Presenters: Dr. Trevor Hardy (PNNL), Dheepak Krishnamurthy (NREL)
Target Audience: Simulation tool developers and users doing analysis across traditional simulation tool domain boundaries
Mode: Presentation, live demonstration, hands-on instruction
Abstract: HELICS, the DOE-funded co-simulation platform, is a tool for integration model/simulation tools across domain boundaries to enable larger-scale and more complex models and corresponding analysis. HELICS enables the transmission of model state (typically at model boundaries) during simulation tool runtime, allowing tools with typically non-dynamic boundary conditions to send and receive runtime-updated information, tying the disparate simulation tools together. By using this co-simulation technique, it is possible to extend functionality of existing simulation tools and implement models with increased fidelity and/or scale more easily than would otherwise be possible.
The development of HELICS over the past several years has targeted power system analysis as its first application area. Using HELICS, it has been possible to create integrated models spanning geographic scope from individual houses to bulk-power system generators.

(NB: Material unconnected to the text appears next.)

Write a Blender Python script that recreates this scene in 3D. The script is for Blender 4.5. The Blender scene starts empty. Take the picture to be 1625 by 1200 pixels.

Such models allow analysis to assess, for example, how air-conditioner control can relieve stress on the power system during peak-load conditions or how EV charging can be managed to make better use of otherwise curtailed renewable generation. It has also been used to better model abnormal contingency events such as the unexpected loss of a generator and analyze the transient response, from individual loads to generators.
This tutorial will provide an introduction to co-simulation as an analysis technique and motivation for its use, review of the co-simulation process as managed by HELICS, and instruction on the use of the fundamental APIs when adding HELICS to an existing simulation tool. Additionally, participants will have the opportunity to install HELICS on their local computers, run existing examples demonstrating various HELICS features and modify the existing examples to alter the example simulator integration.